Capability: The stats I’ve seen reported suggest existing late-model F-18s already carry about 15,000 lbs internally and about 10,000 lbs externally. I’m doing this on the back of an envelope, but, overall, there’s about 30,000 lbs of payload capability, and that’s not a huge delta between the publicly articulated Stingray requirements. Removing the pilot and some sensors would certainly allow an unmanned F-18 variant to meet the publicized Stingray requirements–while possibly maintaining some ISR or self-defense capes. Barring some crazy surprise in the RFP requirements, the Next-Gen Flight III F-18 Boeing has been shopping looks awfully, awfully capable of meeting base Stingray requirements.
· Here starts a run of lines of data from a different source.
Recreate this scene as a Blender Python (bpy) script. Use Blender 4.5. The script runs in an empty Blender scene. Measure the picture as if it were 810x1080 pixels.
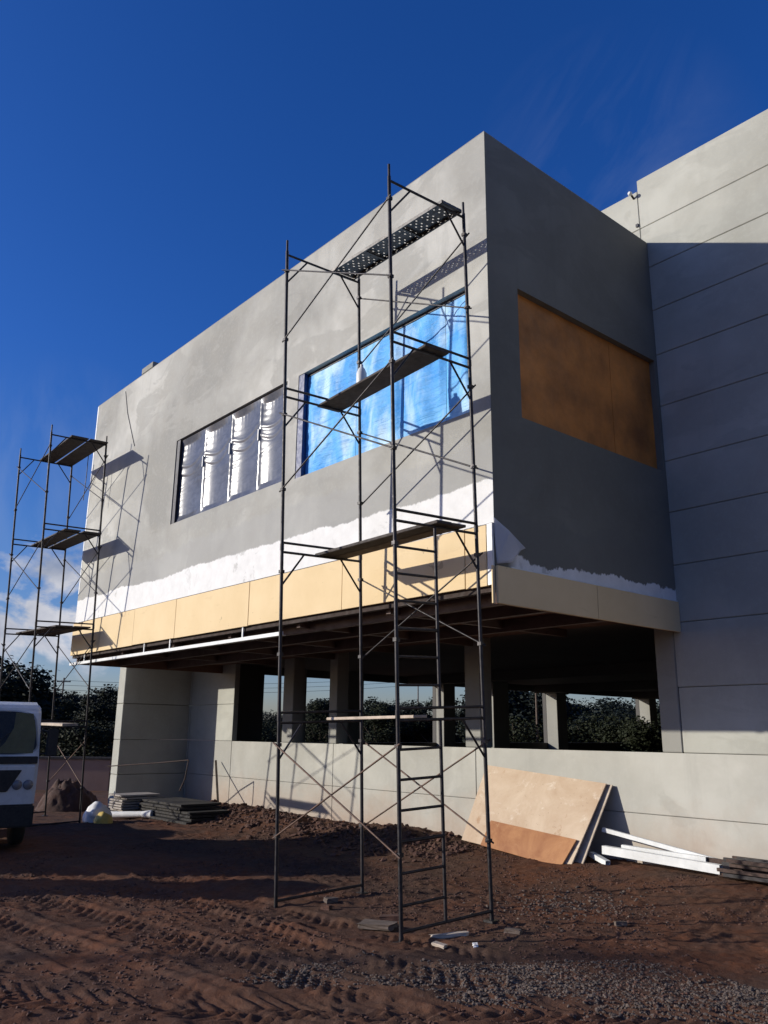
import bpy, bmesh, math, random
import numpy as np
from mathutils import Vector, Matrix
random.seed(7); rng=np.random.default_rng(11)
R=math.radians; PI=math.pi
sc=bpy.context.scene; C=sc.collection
LB=4.491; XL=-14.86; ZT=10.73
SUN=Vector((.80,1,-.39)).normalized()

# ------------------------------------------------------------------ node helpers
class NT:
    def __init__(s,nt): s.t=nt
    def n(s,typ,**k):
        o=s.t.nodes.new(typ)
        ins=k.pop('i',{})
        for a,b in k.items(): setattr(o,a,b)
        for a,b in ins.items(): s.set(o.inputs[a],b)
        return o
    def set(s,sock,v):
        if isinstance(v,bpy.types.NodeSocket): s.t.links.new(v,sock)
        elif isinstance(v,bpy.types.Node): s.t.links.new(v.outputs[0],sock)
        else:
            if hasattr(sock.default_value,'__len__') and len(sock.default_value)==4 and len(v)==3: v=(*v,1)
            sock.default_value=v
    def noise(s,vec,scale,detail=5,rough=.55,dist=0):
        return s.n('ShaderNodeTexNoise',i={'Vector':vec,'Scale':scale,'Detail':detail,'Roughness':rough,'Distortion':dist}).outputs['Fac']
    def ramp(s,f,pts):
        o=s.n('ShaderNodeValToRGB',i={'Fac':f}); e=o.color_ramp.elements
        while len(e)<len(pts): e.new(.5)
        for k,(p,c) in enumerate(pts):
            e[k].position=p; e[k].color=(c,c,c,1) if isinstance(c,(int,float)) else (*c,1)
        return o.outputs['Color']
    def mix(s,f,a,b,mode='MIX'):
        o=s.n('ShaderNodeMix',data_type='RGBA',blend_type=mode)
        s.set(o.inputs[0],f); s.set(o.inputs[6],a); s.set(o.inputs[7],b); return o.outputs[2]
    def math(s,op,a,b=0.0,c=None,clamp=False):
        o=s.n('ShaderNodeMath',operation=op,use_clamp=clamp); s.set(o.inputs[0],a); s.set(o.inputs[1],b)
        if c is not None: s.set(o.inputs[2],c)
        return o.outputs[0]
    def mapr(s,v,a,b,c=0.,d=1.):
        return s.n('ShaderNodeMapRange',i={'Value':v,'From Min':a,'From Max':b,'To Min':c,'To Max':d}).outputs[0]
    def scale(s,vec,xyz):
        return s.n('ShaderNodeMapping',i={'Vector':vec,'Scale':xyz}).outputs[0]
def mat(name):
    m=bpy.data.materials.new(name); m.use_nodes=True; m.node_tree.nodes.clear()
    t=NT(m.node_tree); out=t.n('ShaderNodeOutputMaterial'); b=t.n('ShaderNodeBsdfPrincipled')
    t.t.links.new(b.outputs[0],out.inputs[0]); return m,t,b
def oc(t): return t.n('ShaderNodeTexCoord').outputs['Object']
def bump(t,b,h,strength=.3,dist=.01):
    o=t.n('ShaderNodeBump',i={'Height':h,'Strength':strength,'Distance':dist}); t.set(b.inputs['Normal'],o.outputs[0])
def lin(*c): return tuple((x/255/12.92 if x/255<=.04045 else ((x/255+.055)/1.055)**2.4) for x in c)

def simple(name,col,rough=.6,metal=0,var=.25,scale=6,bmp=.0,spec=None):
    m,t,b=mat(name); v=oc(t)
    f=t.noise(v,scale,6,.6)
    dk=tuple(c*(1-var) for c in col); lt=tuple(min(1,c*(1+var)) for c in col)
    t.set(b.inputs['Base Color'],t.ramp(f,[(.3,dk),(.7,lt)]))
    t.set(b.inputs['Roughness'],t.mapr(t.noise(v,scale*3,4),.3,.7,max(.05,rough-.12),min(1,rough+.12)))
    b.inputs['Metallic'].default_value=metal
    if bmp: bump(t,b,t.noise(v,scale*8,6,.7),bmp,.01)
    return m

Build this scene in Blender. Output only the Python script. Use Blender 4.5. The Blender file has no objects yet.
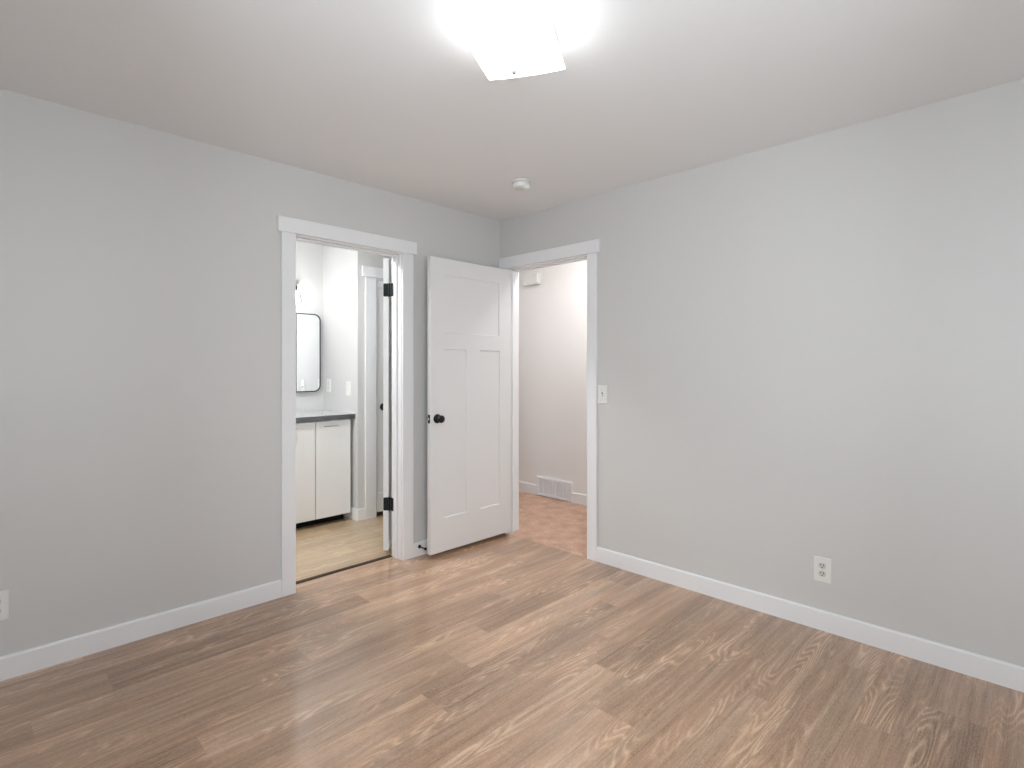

Airframe Tinkering: Boeing has a full stack of F-18 variants all ready to roll. We’ve all pretty much forgotten all about Boeing’s mysterious, noseless F-18 that Bill Sweetman found sitting in the Boneyard back in 2014. Might those experiments lend themselves to a modular design (nose-swapping will happen!) or some variation on the F-18 chassis that shows a different profile? Or can a refueling-oriented riff off the Block III upgrade suffice? Could older airframes be modified to support unmanned tanking duties? I don’t know, but….there just seem like there are a lot of neat ways at a lot of different price points available to help Boeing get the existing F-18 airframe to serve as a viable unmanned tanker–and any bidder going against Boeing has to address each cost option, which just ain’t fun.
Software/Flightware: Boeing has plenty of experience with autonomous flight systems. If Northrop Grumman is on the team, then Boeing has a mountain of expertise and carrier-relevant past performance available to draw from. The F-18 was a risk reduction platform for Northrop’s carrier UAV prototype, the F-18 Magic Carpet system is making steady strides towards supporting autonomous landings, and Boeing’s work on the QF-16 drone conversion program all help build the buyer’s confidence.
Comparatively, General Atomics has little relevant experience with airframes aboard carriers.
The Stingray Is Interim:
It is time to make peace with the idea that the MQ-25 Stingray is likely going to be a low-cost and an appropriately interim platform. And that platform–as I have written before–will be:
“…a low-end, bare-bones platform, focused on three things: 1) Integrating UAVs into carrier operations; 2) Demonstrating operational feasibility in the field; and 3) Testing advanced operational concepts. If done right, the Navy is going to lose some of these vehicles, so they should plan accordingly and buy the cheap model.
Sure, any new and exotic airframe is hard to resist, but if the Navy is going to invest a single shekel in pushing the limits of already well-proven aerodynamic principles to obtain anything other than fewer launch/landing cycles through greater payload/endurance, then, well, they’re doing it wrong.
For this program, the U.S. Navy needs to be laser-focused on getting the computer, flight AI and electrical systems optimized for carrier operations, demonstrate that these things are sailor-proof and figure out an operational path for these vehicles in what will be a rather sporty electromagnetic environment.
Everything else comes second.”
Northrop Grumman recognized the Navy’s desire for a speedily-fielded platform and, along with the service’s particular demand for what are essentially “off the shelf” unmanned solutions, the company leadership looked hard at the business case and found one. There’s no shame in joining the likely winner, enjoying the high margin work it brings in, and keep the intellectual powder dry for the next step–unmanned carrier and ship-based warfighter platforms and high-end EW/Comms/ISR birds.
The Stingray’s progress towards reality has been a rocky road. But I think the Navy is making a good choice here–preserving the option of making incremental improvements on an existing airframe while forcing all others into an aggressive cost shoot-out.
So…with Northrop Grumman out, it’s now a Boeing/General Atomics contest. But who knows. Maybe Lockheed will surprise us all!